Neoti Adds Wow Factor to Revamped Locker Rooms at University of Kansas

Custom UHD LED displays surround the area, personalize the lockers

Just prior to the start of the 2016 season, the University of Kansas unveiled the result of a multimillion-dollar upgrade to its football locker rooms. Located on the first floor of the Anderson Family Football Complex — adjacent to Memorial Stadium on the school’s Lawrence, KS, campus — the locker room now features custom UHD LED displays atop each player’s locker, made possible by Neoti.

KU partnered with Neoti to create a one-of-a-kind look for its locker rooms, deciding on a seamless, ribbon-style narrow-pixel-pitch LED display wrapping around the room. Neoti installed Coleder Ace Block 1.56-mm panels above 13 locker sections ranging in width from 3 ft. to 50 ft. In total, the seamless LED display spans 334.6 ft. and measures 65,280 pixels wide by 216 pixels high.

The seamless LED display spans 334.6 ft. and measures 65,280 pixels wide by 216 pixels high.

“I’ve never seen anything like this to this extent, because it is a seamless LED videoboard that wraps around the entire locker room,” says Jeff Love, director, football technology, University of Kansas. “It’s very cool. We didn’t have anything even remotely close to this beforehand.”

According to Love, the team was looking for a video solution that could be sectioned off and used to personalize each player’s locker or run as a single display, surrounding the room with streaming video of a Kansas wheat field, for example, or a drone flyover of the campus.

“We change [the displays] to relate to the situation,” he explains. “For spring football, we had a couple guys who are playing in the NFL come back , and we were able to put their Kansas highlights on these boards as they were walking in and touring the new locker room.
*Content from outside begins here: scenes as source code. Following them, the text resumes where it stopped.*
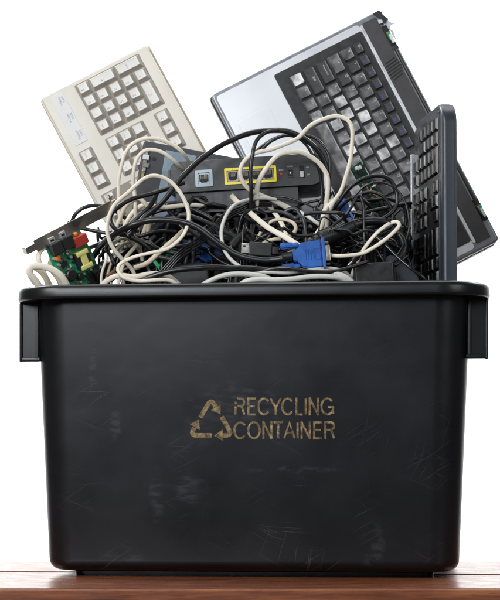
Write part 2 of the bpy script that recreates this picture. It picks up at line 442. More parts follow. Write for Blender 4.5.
for y0, y1, ls in ((398.6, 414.6, (('r',235.6,244.6),('E',248.4,255.8),('C',258.4,269.6),('Y',270.6,280.8),('C',282.2,293.2),('L',296.4,302.6),('I',305.8,305.8),('N',309.8,318),('G',321.4,333.4))),
                   (422.4, 438.4, (('C',234.4,246),('O',248.2,259.8),('N',263.4,271.4),('T',273.6,283),('A',284.2,294.8),('I',297.6,297.6),('N',301.6,309.8),('E',314.2,321.6),('R',325.4,334.4)))):
    for ch, x0, x1 in ls:
        for st in GL[ch]:
            lf += .012
            cl = ch == 'O'
            stroke(bm, [(x0+(x1-x0)*a, y1-(y1-y0)*b_) for a, b_ in st], 2.05, lf % .2, cl)
g = bmesh.ops.extrude_face_region(bm, geom=bm.faces[:])
for v in [e for e in g['geom'] if isinstance(e, bmesh.types.BMVert)]: v.co.y += 1.2
build('lettering', bm, 'print', cont, scale=U, smooth=False)
bm = bmesh.new()
for k in range(3):
    a = R(120*k); ca, sa = math.cos(a), math.sin(a); K = 1.36
    T_ = lambda x, y: (211.2+K*(x*ca-y*sa), 423.2-K*(x*sa+y*ca))
    stroke(bm, [T_(*q) for q in ((-7.9, 4.3), (-6.2, 7.3), (-4.5, 10.2), (-3.1, 12.6), (-1.8, 14.7), (-.7, 15.6), (.7, 15.6), (1.8, 14.7), (2.6, 13.4), (3.3, 12.2))], 4.5, .0)
    L = []
    for q in ((-.3, 9.7), (7.0, 13.9), (6.9, 6.4)):
        fx, fz = facepos(*T_(*q)); L.append(bm.verts.new(onface(Vector((fx, fz, 0)), .32)))
    bm.faces.new(L)
g = bmesh.ops.extrude_face_region(bm, geom=bm.faces[:])
for v in [e for e in g['geom'] if isinstance(e, bmesh.types.BMVert)]: v.co.y += 1.2
build('recycling_symbol', bm, 'print', cont, scale=U, smooth=False)
# ================================================================ things in the container
def dirPU(a, b): return (b-a)
def img_frame(o, Y0, a, Ya, b, Yb):
    """frame at photo spot o; x axis towards spot a, y axis towards spot b (both at their own depths); units of U at that depth"""
    O = PU(*o, Y0); A = PU(*a, Ya); B = PU(*b, Yb)
    m = frame(O*U, A-O, B-O); return m, (A-O).length, (B-O).length
def keycap(bm, x0, x1, y0, y1, h, ins, dish=.0, mi=0, mtop=None, r=.8, z0=0):
    b = bmesh.new()
    n = 3; i2 = ins*.85
    A = [b.verts.new((x, y, z0)) for x, y in rr(x0, x1, y0, y1, r*.6, n)]
    B = [b.verts.new((x, y, z0+h*.9)) for x, y in rr(x0+i2, x1-i2, y0+i2, y1-i2, r, n)]
    C = [b.verts.new((x, y, z0+h)) for x, y in rr(x0+ins, x1-ins, y0+ins, y1-ins, r, n)]
    Dd = [b.verts.new((x, y, z0+h-dish)) for x, y in rr(x0+ins+1.4, x1-ins-1.4, y0+ins+1.4, y1-ins-1.4, r, n)]
    skin(b, [A, B, C, Dd], True, True)
    if mtop is not None:
        for f in b.faces:
            if all(v.co.z > z0+h*.93-dish for v in f.verts): f.material_index = mtop
    merge(bm, b)

# ---------------------------------------------------------------- beige keyboard
k = (D+175)/D
m, _, _ = img_frame((41, 98), 178, (147, 47), 186, (95-200*.5*0, 205), 150)
# x axis: towards the space-bar edge; y axis currently points down the picture -> flip so z faces the viewer
O = m.translation.copy(); A = PU(147, 44, 186)-PU(41, 98, 178); B = PU(41, 101, 178)-PU(95, 205, 168)
m = frame(O, A, B)
s = U*k
kb = thing('computer_keyboard', 'off-white computer keyboard leaning out at the back left, number pad uppermost', 'keyboard', m)
Wk = 119.
bm = bmesh.new()
# case: side profile with raised back, extruded along the length
slab(bm, 0, Wk, -340, 0, -17, 0, 2.2, 1.8)
build('case', bm, 'beige', kb, scale=s)
bm = bmesh.new(); rbox(bm, -1.6, Wk+3.6, -341.6, 1.6, -22, -9, 2, 2); build('base', bm, 'cream2', kb, scale=s)
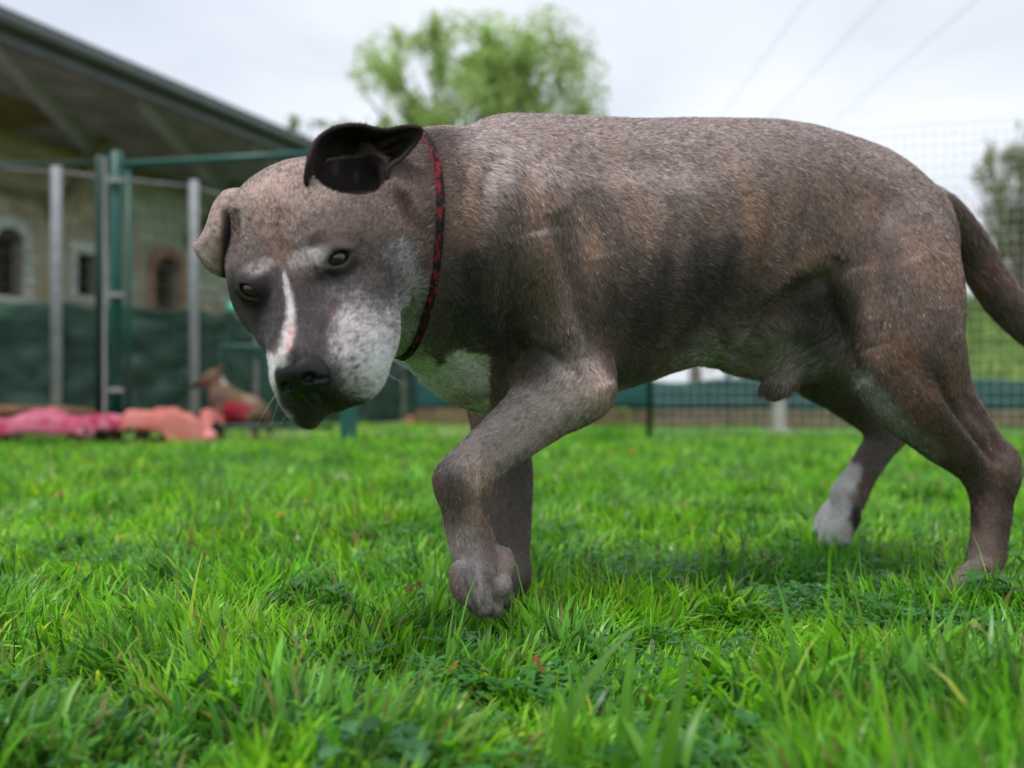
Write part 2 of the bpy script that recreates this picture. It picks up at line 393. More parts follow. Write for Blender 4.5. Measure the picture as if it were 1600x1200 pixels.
for x0, a in ((985, .9), (1035, 1.2), (1085, 1.5), (1135, 1.7), (1182, 1.6)):
    sculpt([(x0 + 30, 300), (x0 + 22, 380), (x0, 460), (x0 - 30, 520)], 9, -a, 1.3)
    sculpt([(x0 + 55, 300), (x0 + 47, 380), (x0 + 25, 460), (x0 - 5, 520)], 9, a, 1.3)
sculpt([(890, 250), (960, 262), (1050, 262), (1150, 262)], 16, -1.6, 1.3); sculpt([(905, 300), (925, 340), (935, 400)], 12, -2.5, B)
sculpt([(850, 250), (875, 300), (890, 350)], 14, 2.5, B); sculpt([(1400, 300), (1375, 350), (1365, 420)], 14, -2, 1.3); sculpt([(1445, 330), (1470, 400), (1475, 480)], 14, -2, 1.3)
sculpt([(1395, 560), (1430, 600), (1480, 650), (1530, 700)], 10, 2.5, 1.3); sculpt([(1520, 610), (1545, 660), (1570, 705)], 5, 2, 1.3)
sculpt([(860, 640), (800, 690), (750, 725)], 8, -1.5, B); sculpt([(840, 620), (790, 660), (740, 700)], 8, 1.2, B)
sculpt([(730, 790), (738, 850)], 6, 1.5, B); sculpt([(752, 760), (757, 850)], 4, -1.5, B)
sculpt([(727, 905), (741, 948)], 2.2, -3, B, .2); sculpt([(745, 910), (760, 957)], 2.2, -3, B, .2); sculpt([(765, 908), (780, 950)], 2.2, -3, B, .2)
sculpt([(1130, 540), (1200, 520), (1260, 500)], 12, 2.5, 1.3); sculpt([(700, 470), (720, 540), (770, 590)], 9, -2.5, B); sculpt([(1500, 780), (1530, 840)], 6, -1.5, 1.3)
GAIN = 1.25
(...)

Day to day, it’s to motivate the players and for recruiting.”

In order to replicate the Jayhawks’ vision, Neoti created a custom bracket system and collaborated with Coleder to manufacture a custom wiring system. The team produces video content on a laptop using Adobe After Effects and Premier, playing it off two media servers, each with six 4K-capable outputs.

KU’s Brad Nachtigal, associate athletics director, operation/capital projects, and Brad Bieker, IT manager for athletics, spearheaded the project for KU from the beginning; Love joined KU in July — near the end of the project — and worked with Neoti Project Manager Aaron Kipfer to build the content that would play out on the displays.

“The system itself is laid out in sections and different regions with different pixel resolution, and [I worked with Jeff Love to] define where we wanted these sections to be,” says Kipfer. “Then, [I helped] him create templates for creating this content. … We prebuilt for him all of the templates and all of the initial pieces of content — he provided the actual files, but we prebuilt and set up everything for him — so that, on day one, they had content up and running.”

In total, KU athletics raised more than $2 million to overhaul the locker rooms inside the Anderson Family Football Complex, which was built in 2008. The revamped room also features an upgraded lighting system, sound system, and new players lounge.

“We’ve got a really family-driven environment here, and so we wanted something to give [players] a home base, if you will,” says Love. “These LED screens were kind of the finishing touches of that, so, when you walk in, the wow factor is there.”